Se pintaba ya la tarde sevillana. El lubrican. Ése momento mágico que adoraba Juan Belmonte. Era por primavera y el azahar en todo lo suyo. Por la calle adelante camino de la Gran Plaza, se veía venir un hombre recortaíto con el andar parsimonioso –como en el paseíllo–, pero sin marchosería hueca, sino con gracia repajolera que tanto dio y repartió por los ruedos.

 

Era la estampa viva del siempre torerísimo Rubio de san Bernardo, que ya –en vida– es alma y carne de bronce. Cité al maestro con la intención de hablar un rato sobre El Pasmo de Triana para una biografía que un servidor andaba escribiendo. Llegó el maestro con puntualidad taurina. Como debe ser. Al llegar a su altura le abordé:

 

–Buenas tardes, maestro.

 

Con cierto asombro el torero me responde con una pregunta:

 

–¿Cómo me has reconocido?…

 

Algo perplejo solté como pude la respuesta:

 

–Sería una herejía que yo no supiera que estoy ante unos de los monstruos sagrados del Toreo.

 

Al maestro Pepe Luís desde el poso de su sencillez se le escapó por el semblante una ligera sonrisa. El hombre que ignoró siempre la fama y todo lo que oliera fatuidad. Abomina de por vida los boatos y las pompas. Cualquiera que se acerque a él lo puede comprobar.

 

Ya en un bar –a un tiro de honda de su casa- muy frecuentado por él. Me fue relatando –con su deje sevillano– episodios vividos junto al genio trianero. Los buenos días en los tentaderos en Gómez Cardeña, los ratos inolvidables en la tertulia de los Corales junto con el Divino Calvo (Rafael el Gallo).

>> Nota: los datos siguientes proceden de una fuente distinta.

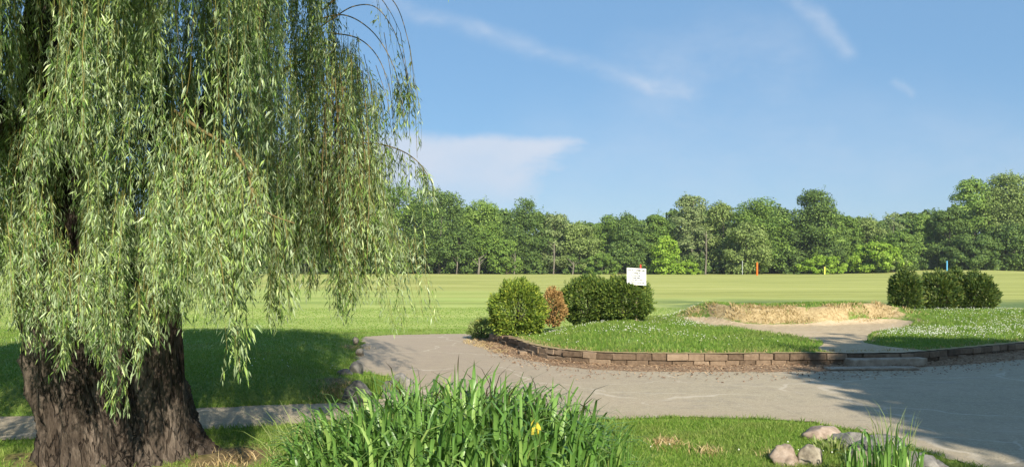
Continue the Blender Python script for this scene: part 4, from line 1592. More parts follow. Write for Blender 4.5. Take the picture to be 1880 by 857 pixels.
def tuft(name, label, c, rad, n, h0, h1, w0, w1, mat, seed, lean=.9, bias=None, cat="grass"):
    r = np.random.default_rng(seed)
    a = r.uniform(0, 2 * math.pi, n)
    rr = np.sqrt(r.random(n)) * rad
    b = np.stack([c[0] + np.cos(a) * rr, c[1] + np.sin(a) * rr, np.full(n, c[2])], 1)
    ld = a + r.normal(0, .6, n) if bias is None else r.normal(bias, .7, n)
    V, q, tip, e = sword_blades(b, r.uniform(h0, h1, n), r.uniform(w0, w1, n), np.abs(r.normal(lean, .35, n)), ld, r.uniform(0, .7, n), seed, 8)
    return tag(mesh_np(name, V, q, mat, None, True, {'tip': tip}), label, cat)


tuft("grass_tuft", "pale yellow green tuft of long arching grass at the left of the sword leaves", (-1.22, 5.15, 0), .2, 150, .4, .95, .006, .013, M_TUFT, 71, 1.0, math.pi * .95)
tuft("rush_tuft", "dark fine leaved rushes at the right edge of the big leaf clump", (0.60, 5.0, 0), .16, 190, .45, .8, .006, .014, M_IRIS, 72, .5)
gx_, gy_ = gp(700, 712, .1)
tuft("rough_tuft", "dark tuft of rough grass on the bank beside the shaded rocks", (gx_, gy_, .05), .32, 260, .12, .26, .006, .012, M_GRASS, 73, .7)
tuft("weed_tuft", "thin weeds with pale stalks standing before the grey boulder on the right", (3.15, 6.75, 0.02), .16, 40, .3, .62, .004, .008, M_TUFT, 74, .4)
tuft("verge_plant", "leafy low weeds tucked between the pink boulder and the grey one", (2.86, 7.35, 0.04), .14, 120, .06, .16, .012, .022, M_TUFT, 75, .8)


M_STONE_SHADED = mat_simple('shaded_grey_fieldstone', [(0.3, (0.06, 0.058, 0.053)), (0.5, (0.115, 0.11, 0.10)), (0.7, (0.18, 0.17, 0.155))], 8, 0.9, 0.5, 0.012)  # grey fieldstone again, the bank's shade put into a darker colour
# ------------------------------------------------------------------ rocks
def rock(label, px, py_base, w_px, h_px, mat, seed, z=0.0, depth=1.0, group=None):
    d = dist_of(py_base, z)
    sx = w_px / 1500 * d / 2
    sz = h_px / 1500 * d / 2 * 1.35
    loc = Vector(((px - 940) / 1500 * d, d + sx * depth * .6, z + sz * .36))
    bm = bmesh.new()
    bmesh.ops.create_icosphere(bm, subdivisions=4, radius=1)
    rr = random.Random(seed)
    o3 = Vector((rr.uniform(0, 50), rr.uniform(0, 50), rr.uniform(0, 50)))
    # a few flattening planes give it facets
    planes = [(Vector((rr.gauss(0, 1), rr.gauss(0, 1), rr.gauss(.2, .8))).normalized(), rr.uniform(.6, .92)) for _ in range(10)]
    for v in bm.verts:
        p = v.co.copy()
        for nrm, dd in planes:
            e = p.dot(nrm) - dd
            if e > 0:
                p -= nrm * e * .85
        p *= 1 + .2 * mnoise.noise(p * 1.3 + o3) + .09 * mnoise.noise(p * 3.5 + o3) + .02 * mnoise.noise(p * 11 + o3)
        v.co = Vector((p.x * sx, p.y * sx * depth, p.z * sz)) + loc
    o = bm_obj("rock", bm, mat, None, True)
    return tag(o, label, "rock", group)


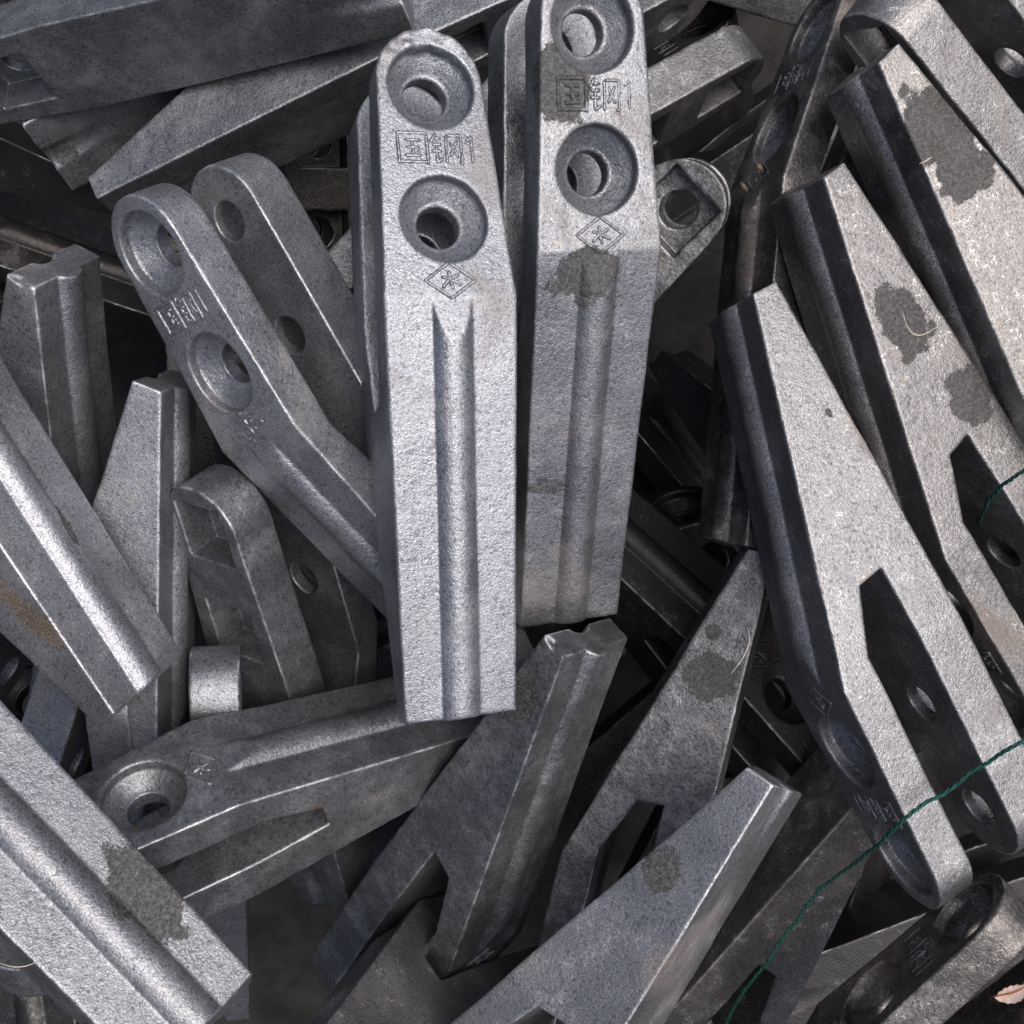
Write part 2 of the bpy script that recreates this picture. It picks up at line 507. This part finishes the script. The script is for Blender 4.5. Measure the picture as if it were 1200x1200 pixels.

Los chispazos y salidas ingeniosas del Pasmo –según él– “eran como la Campana de Toledo”. La charla tuvo que desembocar a la fuerza con otro torero de su alma: Manolete. Con quien el maestro vivió tantos soles y tantas sombras hasta que llegó la tarde de Linares. “Fue el número uno; pero sufrió mucho. Uno en cambio siendo el número dos andaba más a gusto” –soltó el maestro sevillano ésta realidad sin asomo de jactancia.

 

Con la apretura ya de la noche –traspasada ya la hora bruja– el tiempo había pasado como un suspiro. Como un reloj sin manecillas. Los camareros daban ya el primer aviso para cerrar. Antes para rematar se me ocurrió hacerle al maestro una última pregunta tópica, pero siempre trascendente, según cada uno responda.

 

–Don José Luís. ¿Qué es el miedo para un torero con tanto arte como usted?

 

Y la respuesta en un visto y no visto:

–Muy sencillo. El miedo se explica cuando se está sólo en la habitación del hotel en una tarde de corrida. Tumbado en la cama se le da muchas vueltas al pensamiento. Luego se levanta uno y…, se asoma a la ventana y ve que un vientecito remueve las copas de un árbol a la vista. Y desea con toda el alma, en ése momento, que ése aire apriete más y más y se convierta en una tempestad o que venga el diluvio universal y ésa tarde se tenga que suspender la corrida. Eso es una forma de ver el miedo para mí.

 

Entre una ligera bruma me atreví a responder al Sócrates del Toreo.

 

–Maestro, pero luego vienen otras muchas tardes sin vientos y sin tempestades.

 

Y el sabio artista remató así la cuestión:

 

–Si. Pero de ésa tarde me libré y en vez de pechar con dos toros, me voy a la tranquilidad de la casa, al rescoldo de mi familia.

 

La gracia de Pepe Luís como su suerte del “cartucho de pescaíto frito”. Habla toreando y torea hablando, eso sí: siempre con la cabeza y el sentimiento por delante.

 

Pepe Luís Vázquez, (o don José Luís Vázquez Garcés), siempre con su Maestranza al fondo y la Giralda latiéndole el corazón. Más torero y sevillano imposible. Y que siga el Río Grande corriéndole por las venas. Con el sólo caminar por las calles, el viejo torero con su donaire viste a toda Sevilla de luces.

 

Aunque llegue el frío, la calor y el otoño con sus hojas muertas siempre será primavera para el maestro –rubio arcángel- del barrio de San Bernardo. Donde siempre, por los siglos de los siglos, correrá o jugará al toro su alma de niño y siempre per sécula seculorum darán razón por él.